*Problem*: Repeat everything from the first line of the listing below through the line that contains "return np.tan(PITCH +", exactly. Leave out pictures.

*Records to process*:
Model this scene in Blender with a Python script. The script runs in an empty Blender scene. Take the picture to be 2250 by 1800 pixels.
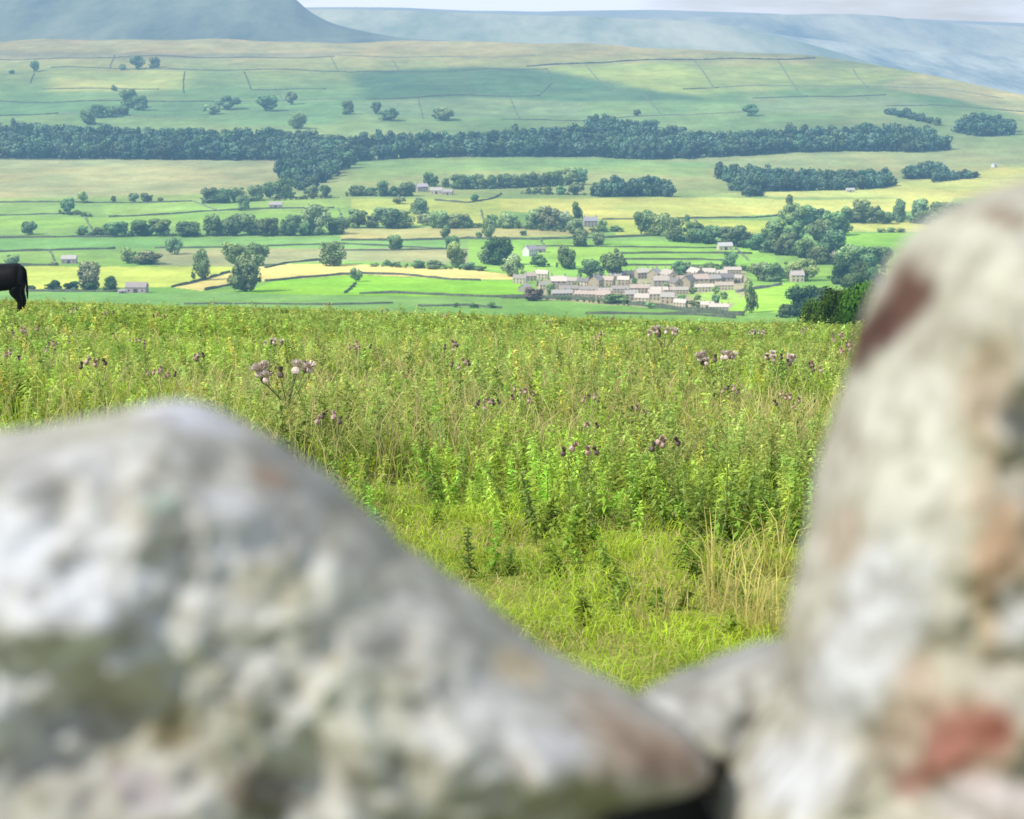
import bpy, bmesh, math, random
import numpy as np
from mathutils import Vector, Matrix
random.seed(7)
rng = np.random.default_rng(11)
R = math.radians
scene = bpy.context.scene
col = scene.collection

# ------------------------------------------------------------------ camera
W, H, F = 1225.0, 980.0, 2285.0          # working units for angles only
EYE = 1.55
PITCH = math.atan(475.0 / F)
CP, SP = math.cos(PITCH), math.sin(PITCH)
cam_d = bpy.data.cameras.new("camera")
cam = bpy.data.objects.new("camera", cam_d)
col.objects.link(cam)
cam.location = (0, 0, EYE)
cam.rotation_euler = (math.pi / 2 - PITCH, 0, 0)
cam_d.sensor_width = 36.0
cam_d.lens = 36.0 * F / W
cam_d.clip_start = 0.05
cam_d.clip_end = 40000
cam_d.dof.use_dof = True
cam_d.dof.focus_distance = 13.0
cam_d.dof.aperture_fstop = 8.0
scene.camera = cam

def ray(x, y):
    a = (np.asarray(x, float) - W / 2) / F
    b = (H / 2 - np.asarray(y, float)) / F
    dx = a
    dy = CP + b * SP
    dz = -SP + b * CP
    return dx / dy, dz / dy                # per unit of forward ground distance

def project(X, Y, Z):
    dz = Z - EYE
    dep = Y * CP - dz * SP
    up = Y * SP + dz * CP
    dep = np.maximum(dep, 1e-3)
    return W / 2 + F * X / dep, H / 2 - F * up / dep

def tslope(y):
    return np.tan(PITCH + np.arctan((np.asarray(y, float) - H / 2) / F))

# ------------------------------------------------------------------ terrain
PD = [0, 150, 300, 600, 800, 870, 950, 1050, 1150, 1250, 1350, 1550, 1850, 2300, 2600, 3200, 3700, 4000, 4300, 6000]
PY = [560, 520, 502, 478, 412, 384, 365, 351, 336, 318, 303, 272, 235, 189, 151, 100, 66, 45, 30, 0]
DG = np.arange(0, 6001, 10.0)
TG = np.interp(DG, PD, tslope(PY))
kern = np.hanning(17); kern /= kern.sum()
TG2 = np.convolve(np.pad(TG, 8, mode='edge'), kern, mode='valid')
CRX = [-400, 0, 550, 700, 820, 900, 980, 1040, 1100, 1225, 1500]
CRY = [46, 47, 48, 54, 57, 61, 65, 74, 87, 112, 165]

def zfun(X, Y):
    X = np.asarray(X, float); Y = np.asarray(Y, float)
    Yc = np.minimum(Y, 150.0)
    near = -(0.1212 * Yc + 0.00025 * np.maximum(Yc, 0) ** 2) - np.maximum(Y - 150, 0) * 0.19
    near = near - 0.030 * X * np.clip(1 - (Y - 100) / 300, 0, 1)
    near = near + 0.05 * np.sin(X * 1.1 + 0.6) * np.sin(Y * 0.8) * np.clip(Y / 10, 0, 1) + 0.10 * np.sin(X * 0.31 + 1) * np.sin(Y * 0.23 + 2) * np.clip(Y / 20, 0, 1)
    Ys = np.maximum(Y, 1.0)
    xx = W / 2 + F * 1.0 * (X / Ys)
    t = np.interp(Y, DG, TG2)
    tc = tslope(np.interp(xx, CRX, CRY))
    Dc = np.interp(-tc, -TG2[::1], DG)      # distance at which the slope reaches the crest line
    tcr = tc + np.maximum(Y - Dc, 0) * 0.0000085
    d = t - tcr
    k = 0.0012
    tt = 0.5 * (t + tcr + np.sqrt(d * d + k * k))
    t = np.where(Y > 2500, tt, t)
    und = (1.6 * np.sin(X / 130 + Y / 400 + 0.5) + 1.0 * np.sin(X / 61 - Y / 170) + 0.7 * np.sin(X / 29 + Y / 90)) / F
    und = und * np.clip((Y - 1000) / 500, 0, 1)
    far = EYE - (t + und) * Y
    w = np.clip((Y - 150) / 630, 0, 1); w = w * w * (3 - 2 * w)
    return near * (1 - w) + far * w

DS = np.arange(800, 4400, 6.0)
def at(x, y, dmin=800):
    """where the sight line meets the valley ground"""
    dx, dz = ray(x, y)
    D = DS[DS >= dmin]
    zr = EYE + dz * D
    zt = zfun(dx * D, D)
    below = np.nonzero(zr <= zt)[0]
    i = below[0] if len(below) else len(D) - 1
    if i > 0:
        a = zr[i - 1] - zt[i - 1]; b = zr[i] - zt[i]
        f = a / (a - b) if a != b else 0
        d = D[i - 1] + (D[i] - D[i - 1]) * min(max(f, 0), 1)
    else:
        d = D[0]
    return float(dx * d), float(d), float(zfun(dx * d, d))

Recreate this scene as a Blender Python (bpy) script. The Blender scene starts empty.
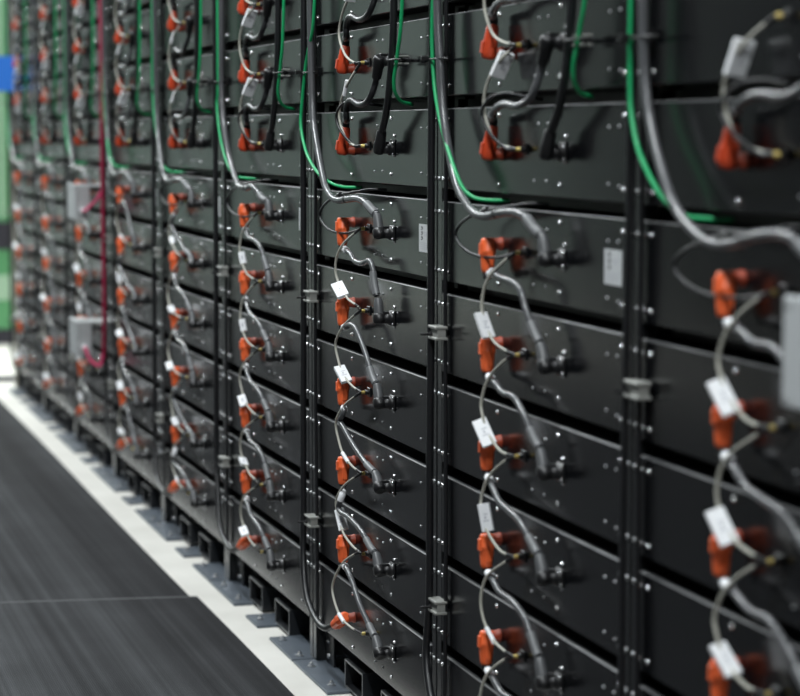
import bpy, bmesh, math, random
from mathutils import Vector, Matrix, Quaternion
random.seed(7)
SC = bpy.context.scene
COL = SC.collection
W = 1.1125           # rack pitch along the row
H = 0.2              # module pitch
B0 = 0.1             # height of the lowest shelf
NR = 9               # racks in the row
NROW = 11

# ------------------------------------------------------------------ materials
def new_mat(name):
    m = bpy.data.materials.new(name); m.use_nodes = True
    nt = m.node_tree
    return m, nt, nt.nodes['Principled BSDF']

def mat(name, col, rough=0.5, metal=0.0, spec=0.5, noise=None, bump=None, coat=0.0, vary=0.0):
    m, nt, b = new_mat(name)
    b.inputs['Base Color'].default_value = (*col, 1)
    b.inputs['Roughness'].default_value = rough
    b.inputs['Metallic'].default_value = metal
    b.inputs['Specular IOR Level'].default_value = spec
    b.inputs['Coat Weight'].default_value = coat
    tc = nt.nodes.new('ShaderNodeTexCoord')
    if vary:
        n = nt.nodes.new('ShaderNodeTexNoise'); n.inputs['Scale'].default_value = noise or 8
        n.inputs['Detail'].default_value = 4
        nt.links.new(tc.outputs['Object'], n.inputs['Vector'])
        mx = nt.nodes.new('ShaderNodeMix'); mx.data_type = 'RGBA'
        mx.inputs[6].default_value = (*[c * (1 - vary) for c in col], 1)
        mx.inputs[7].default_value = (*[min(1, c * (1 + vary)) for c in col], 1)
        nt.links.new(n.outputs['Fac'], mx.inputs[0]); nt.links.new(mx.outputs[2], b.inputs['Base Color'])
    if bump:
        sc, st = bump
        n2 = nt.nodes.new('ShaderNodeTexNoise'); n2.inputs['Scale'].default_value = sc
        nt.links.new(tc.outputs['Object'], n2.inputs['Vector'])
        bp = nt.nodes.new('ShaderNodeBump'); bp.inputs['Strength'].default_value = st
        bp.inputs['Distance'].default_value = 0.002
        nt.links.new(n2.outputs['Fac'], bp.inputs['Height']); nt.links.new(bp.outputs['Normal'], b.inputs['Normal'])
    return m

M = {}
M['panel'] = mat('charcoal_powder_coat', (0.0042, 0.0046, 0.0055), 0.2, 0, 0.48, noise=3, vary=0.12, bump=(220, 0.03))
M['body'] = mat('dark_sheet_steel', (0.022, 0.023, 0.025), 0.45)
M['edge'] = mat('panel_lip_highlight', (0.055, 0.057, 0.06), 0.55, 0.0)
M['edge_bright'] = mat('panel_lip_highlight_bright', (0.125, 0.13, 0.135), 0.5, 0.0)
M['post'] = mat('rack_post_coat', (0.016, 0.017, 0.018), 0.25, 0, 0.5)
M['shelf'] = mat('shelf_coat', (0.075, 0.066, 0.058), 0.5)
M['base'] = mat('base_black_coat', (0.013, 0.0145, 0.017), 0.38)
M['base_edge'] = mat('base_cut_edge', (0.17, 0.175, 0.18), 0.35, 0.5)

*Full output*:
Model this scene in Blender with a Python script. The script runs in an empty Blender scene. Take the picture to be 2250 by 1800 pixels.
import bpy, bmesh, math, random
import numpy as np
from mathutils import Vector, Matrix
random.seed(7)
rng = np.random.default_rng(11)
R = math.radians
scene = bpy.context.scene
col = scene.collection

# ------------------------------------------------------------------ camera
W, H, F = 1225.0, 980.0, 2285.0          # working units for angles only
EYE = 1.55
PITCH = math.atan(475.0 / F)
CP, SP = math.cos(PITCH), math.sin(PITCH)
cam_d = bpy.data.cameras.new("camera")
cam = bpy.data.objects.new("camera", cam_d)
col.objects.link(cam)
cam.location = (0, 0, EYE)
cam.rotation_euler = (math.pi / 2 - PITCH, 0, 0)
cam_d.sensor_width = 36.0
cam_d.lens = 36.0 * F / W
cam_d.clip_start = 0.05
cam_d.clip_end = 40000
cam_d.dof.use_dof = True
cam_d.dof.focus_distance = 13.0
cam_d.dof.aperture_fstop = 8.0
scene.camera = cam

def ray(x, y):
    a = (np.asarray(x, float) - W / 2) / F
    b = (H / 2 - np.asarray(y, float)) / F
    dx = a
    dy = CP + b * SP
    dz = -SP + b * CP
    return dx / dy, dz / dy                # per unit of forward ground distance

def project(X, Y, Z):
    dz = Z - EYE
    dep = Y * CP - dz * SP
    up = Y * SP + dz * CP
    dep = np.maximum(dep, 1e-3)
    return W / 2 + F * X / dep, H / 2 - F * up / dep

def tslope(y):
    return np.tan(PITCH + np.arctan((np.asarray(y, float) - H / 2) / F))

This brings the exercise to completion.